Litigation Release No. 20474 / March 4, 2008

SEC v. Stanley Manne, Civil Action No. 08-CV-1068 (E.D.Pa.)

SEC Charges Stanley Manne With Insider Trading in the Stock of Valley Forge Scientific, Inc.

The Securities and Exchange Commission ("Commission") today announced the filing of a civil action in the United States District Court for the Eastern District of Pennsylvania against Stanley Manne, of Aventura, Florida, for engaging in unlawful insider trading in the securities of Valley Forge Scientific, Inc. ("Valley Forge"), which was located in Oaks, Pennsylvania. The complaint alleges that the defendant, a retired business owner, purchased securities of Valley Forge on the basis of material nonpublic information concerning a merger between Valley Forge and Synergetics, Inc. Without admitting or denying the allegations of the complaint, Manne has consented to the entry of a final judgment permanently enjoining him from engaging in the violations set forth below, and ordering him to pay disgorgement of $85,601, plus prejudgment interest of $13,315, and a civil penalty of $85,601.

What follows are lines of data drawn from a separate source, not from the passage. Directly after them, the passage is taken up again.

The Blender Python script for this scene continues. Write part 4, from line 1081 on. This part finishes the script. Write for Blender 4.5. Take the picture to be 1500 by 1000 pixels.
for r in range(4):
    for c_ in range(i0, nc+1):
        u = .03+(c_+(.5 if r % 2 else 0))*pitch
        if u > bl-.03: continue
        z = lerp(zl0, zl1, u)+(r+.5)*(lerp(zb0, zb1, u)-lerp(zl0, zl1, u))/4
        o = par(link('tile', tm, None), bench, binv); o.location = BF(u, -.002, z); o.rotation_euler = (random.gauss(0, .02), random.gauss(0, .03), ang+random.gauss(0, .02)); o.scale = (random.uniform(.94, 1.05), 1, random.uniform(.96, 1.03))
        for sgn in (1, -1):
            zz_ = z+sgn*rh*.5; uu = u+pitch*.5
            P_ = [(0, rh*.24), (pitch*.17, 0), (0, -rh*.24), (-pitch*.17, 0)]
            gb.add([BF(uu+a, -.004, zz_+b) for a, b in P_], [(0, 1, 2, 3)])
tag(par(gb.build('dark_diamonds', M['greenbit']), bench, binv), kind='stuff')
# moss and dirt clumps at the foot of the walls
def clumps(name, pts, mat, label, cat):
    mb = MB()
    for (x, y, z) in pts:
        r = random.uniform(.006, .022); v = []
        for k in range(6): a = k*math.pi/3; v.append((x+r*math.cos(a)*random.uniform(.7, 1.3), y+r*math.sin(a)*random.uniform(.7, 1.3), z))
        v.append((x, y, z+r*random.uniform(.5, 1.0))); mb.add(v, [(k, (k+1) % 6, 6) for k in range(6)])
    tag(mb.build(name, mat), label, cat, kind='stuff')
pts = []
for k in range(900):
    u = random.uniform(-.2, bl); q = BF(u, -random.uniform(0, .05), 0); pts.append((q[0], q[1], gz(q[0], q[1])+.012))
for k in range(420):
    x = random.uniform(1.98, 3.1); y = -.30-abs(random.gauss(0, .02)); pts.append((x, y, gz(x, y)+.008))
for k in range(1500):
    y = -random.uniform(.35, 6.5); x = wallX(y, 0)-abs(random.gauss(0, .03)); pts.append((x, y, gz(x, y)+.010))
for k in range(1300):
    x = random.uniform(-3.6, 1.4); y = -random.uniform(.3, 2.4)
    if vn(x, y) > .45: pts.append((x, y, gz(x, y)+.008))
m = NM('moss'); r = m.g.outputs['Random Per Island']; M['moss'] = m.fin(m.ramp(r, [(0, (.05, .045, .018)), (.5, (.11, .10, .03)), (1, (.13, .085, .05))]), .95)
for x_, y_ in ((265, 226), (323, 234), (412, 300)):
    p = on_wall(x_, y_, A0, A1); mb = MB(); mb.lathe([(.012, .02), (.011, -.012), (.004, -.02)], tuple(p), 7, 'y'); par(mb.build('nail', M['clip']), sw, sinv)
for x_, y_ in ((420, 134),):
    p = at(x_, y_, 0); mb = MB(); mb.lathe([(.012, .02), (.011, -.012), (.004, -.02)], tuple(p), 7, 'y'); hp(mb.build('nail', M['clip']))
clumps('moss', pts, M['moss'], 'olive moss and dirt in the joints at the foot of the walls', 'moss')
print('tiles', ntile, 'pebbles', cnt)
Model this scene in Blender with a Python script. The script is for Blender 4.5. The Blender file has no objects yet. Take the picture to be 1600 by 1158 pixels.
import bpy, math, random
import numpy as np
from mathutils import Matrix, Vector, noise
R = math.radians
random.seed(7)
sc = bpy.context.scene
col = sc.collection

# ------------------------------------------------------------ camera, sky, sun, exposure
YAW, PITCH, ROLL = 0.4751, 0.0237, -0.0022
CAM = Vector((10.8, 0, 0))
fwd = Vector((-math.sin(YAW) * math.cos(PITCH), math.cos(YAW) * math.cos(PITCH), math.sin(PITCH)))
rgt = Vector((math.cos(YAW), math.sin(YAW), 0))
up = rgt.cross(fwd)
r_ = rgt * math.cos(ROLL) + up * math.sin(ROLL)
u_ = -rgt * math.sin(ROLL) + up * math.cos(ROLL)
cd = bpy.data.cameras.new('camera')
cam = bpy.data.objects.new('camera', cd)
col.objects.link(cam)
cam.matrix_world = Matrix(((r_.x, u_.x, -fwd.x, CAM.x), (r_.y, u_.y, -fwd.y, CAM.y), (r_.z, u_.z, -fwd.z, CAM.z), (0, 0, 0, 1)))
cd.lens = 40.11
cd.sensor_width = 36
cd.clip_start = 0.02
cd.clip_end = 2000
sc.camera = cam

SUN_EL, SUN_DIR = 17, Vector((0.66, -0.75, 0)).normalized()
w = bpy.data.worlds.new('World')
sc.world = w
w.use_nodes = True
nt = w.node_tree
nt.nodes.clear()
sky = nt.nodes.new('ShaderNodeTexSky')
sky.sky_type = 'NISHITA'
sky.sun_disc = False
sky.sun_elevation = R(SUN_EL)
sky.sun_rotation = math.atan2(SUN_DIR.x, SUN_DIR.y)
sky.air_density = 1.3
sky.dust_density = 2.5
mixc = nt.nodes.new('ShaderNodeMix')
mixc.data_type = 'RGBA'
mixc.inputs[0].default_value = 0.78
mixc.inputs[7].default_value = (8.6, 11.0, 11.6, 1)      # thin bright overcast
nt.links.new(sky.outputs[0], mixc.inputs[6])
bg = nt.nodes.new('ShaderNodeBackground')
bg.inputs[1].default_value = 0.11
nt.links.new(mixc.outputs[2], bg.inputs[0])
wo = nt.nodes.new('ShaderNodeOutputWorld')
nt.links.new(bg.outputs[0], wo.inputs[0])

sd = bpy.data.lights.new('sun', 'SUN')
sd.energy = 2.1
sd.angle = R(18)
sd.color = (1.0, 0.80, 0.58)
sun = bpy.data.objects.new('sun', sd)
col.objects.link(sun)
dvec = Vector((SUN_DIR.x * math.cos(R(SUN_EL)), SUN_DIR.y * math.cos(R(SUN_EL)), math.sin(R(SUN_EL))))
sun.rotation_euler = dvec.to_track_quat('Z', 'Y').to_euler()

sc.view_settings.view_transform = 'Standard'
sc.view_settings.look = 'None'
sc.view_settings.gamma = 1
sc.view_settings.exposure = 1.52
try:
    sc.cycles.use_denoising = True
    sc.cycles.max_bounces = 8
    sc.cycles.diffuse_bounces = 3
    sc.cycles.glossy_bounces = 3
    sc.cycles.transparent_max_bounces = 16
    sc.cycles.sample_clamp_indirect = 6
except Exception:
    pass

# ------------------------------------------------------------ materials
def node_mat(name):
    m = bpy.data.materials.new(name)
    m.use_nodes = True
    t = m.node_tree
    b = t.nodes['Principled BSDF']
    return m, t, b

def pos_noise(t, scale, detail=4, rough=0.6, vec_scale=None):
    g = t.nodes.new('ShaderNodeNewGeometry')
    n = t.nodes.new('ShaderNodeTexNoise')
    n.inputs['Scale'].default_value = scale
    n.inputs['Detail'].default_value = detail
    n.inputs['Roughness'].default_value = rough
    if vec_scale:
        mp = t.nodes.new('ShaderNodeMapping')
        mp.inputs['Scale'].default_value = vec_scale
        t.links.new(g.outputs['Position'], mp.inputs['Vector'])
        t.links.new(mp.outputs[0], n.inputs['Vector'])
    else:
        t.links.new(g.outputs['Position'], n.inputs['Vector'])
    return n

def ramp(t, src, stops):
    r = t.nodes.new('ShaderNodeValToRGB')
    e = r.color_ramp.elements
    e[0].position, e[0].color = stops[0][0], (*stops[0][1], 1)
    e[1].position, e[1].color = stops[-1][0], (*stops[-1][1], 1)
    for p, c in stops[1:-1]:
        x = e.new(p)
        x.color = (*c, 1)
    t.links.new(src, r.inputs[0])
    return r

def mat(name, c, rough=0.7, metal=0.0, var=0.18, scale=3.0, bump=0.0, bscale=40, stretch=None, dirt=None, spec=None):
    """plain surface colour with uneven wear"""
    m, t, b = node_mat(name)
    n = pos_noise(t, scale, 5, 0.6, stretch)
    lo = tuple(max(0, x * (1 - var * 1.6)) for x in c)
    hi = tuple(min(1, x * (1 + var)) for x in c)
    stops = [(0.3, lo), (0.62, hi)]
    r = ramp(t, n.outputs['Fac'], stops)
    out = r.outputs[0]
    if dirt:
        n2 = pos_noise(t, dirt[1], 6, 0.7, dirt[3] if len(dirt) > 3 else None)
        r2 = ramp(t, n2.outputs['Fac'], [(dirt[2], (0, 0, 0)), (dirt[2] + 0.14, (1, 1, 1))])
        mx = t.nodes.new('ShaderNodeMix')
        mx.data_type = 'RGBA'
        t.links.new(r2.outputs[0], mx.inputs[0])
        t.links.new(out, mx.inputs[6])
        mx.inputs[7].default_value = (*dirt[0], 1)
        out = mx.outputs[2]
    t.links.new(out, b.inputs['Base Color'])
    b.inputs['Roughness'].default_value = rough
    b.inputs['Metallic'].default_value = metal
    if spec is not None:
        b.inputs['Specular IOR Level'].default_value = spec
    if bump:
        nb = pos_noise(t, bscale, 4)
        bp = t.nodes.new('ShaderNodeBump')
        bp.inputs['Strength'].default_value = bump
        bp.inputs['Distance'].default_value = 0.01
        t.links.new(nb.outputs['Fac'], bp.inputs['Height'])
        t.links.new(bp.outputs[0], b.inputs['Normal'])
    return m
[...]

The Commission's complaint alleges that Synergetics, a privately held corporation, developed and manufactured microsurgical instruments and devices. Valley Forge, now known as Synergetics USA, Inc., manufactured electrosurgical equipment and instrumentation. Valley Forge's common stock was traded on the Boston Stock Exchange and quoted on the NASDAQ SmallCap Market until the completion of the merger with Synergetics. On May 3, 2005, Valley Forge and Synergetics jointly announced an agreement to merge the two companies. On that day, Valley Forge common stock closed at $2.30 per share, an increase of 23 percent over the previous day.

The complaint alleges that Valley Forge and Synergetics began discussions concerning a possible merger in July 2003. In May 2004, a Valley Forge director who later became Valley Forge's chief operating officer (hereinafter "Chief Operating Officer"), became the principal negotiator for Valley Forge in connection with the merger discussions. Manne and the Chief Operating Officer have had a close personal and professional relationship for more than 30 years and Manne knew, during the relevant time period, that the Chief Operating Officer was a Valley Forge director and that he had access to confidential information about the merger negotiations.

The complaint also alleges that, in February 2005, the Chief Operating Officer resigned from Valley Forge's board of directors to become the company's chief operating officer, and asked Manne if he would be interested in replacing him on Valley Forge's board. He told Manne that Valley Forge was involved in discussions with several potential sale or merger partners, including Synergetics, and that, as a director, Manne would be involved in these matters. Manne agreed to keep this information confidential and not to trade on it. Nevertheless, between February 14, 2005 and May 3, 2005, in breach of a duty of trust and confidence he owed to the Chief Operating Officer, Manne misappropriated material nonpublic information concerning the merger negotiations for his own use, and purchased 105,680 shares of Valley Forge common stock in 45 trades on 34 separate days. Although Manne did not sell his shares immediately after the merger announcement, as a result of his unlawful trading Manne realized potential profits of $85,601.

The Commission's complaint alleges that by his conduct, Manne violated Section 10(b) of the Securities Exchange Act of 1934 and Rule 10b-5 thereunder, and seeks a permanent injunction, disgorgement together with prejudgment interest, and a civil penalty against Manne.

The Commission acknowledges the assistance of the National Association of Securities Dealers (now known as the Financial Industry Regulatory Authority) with respect to this matter.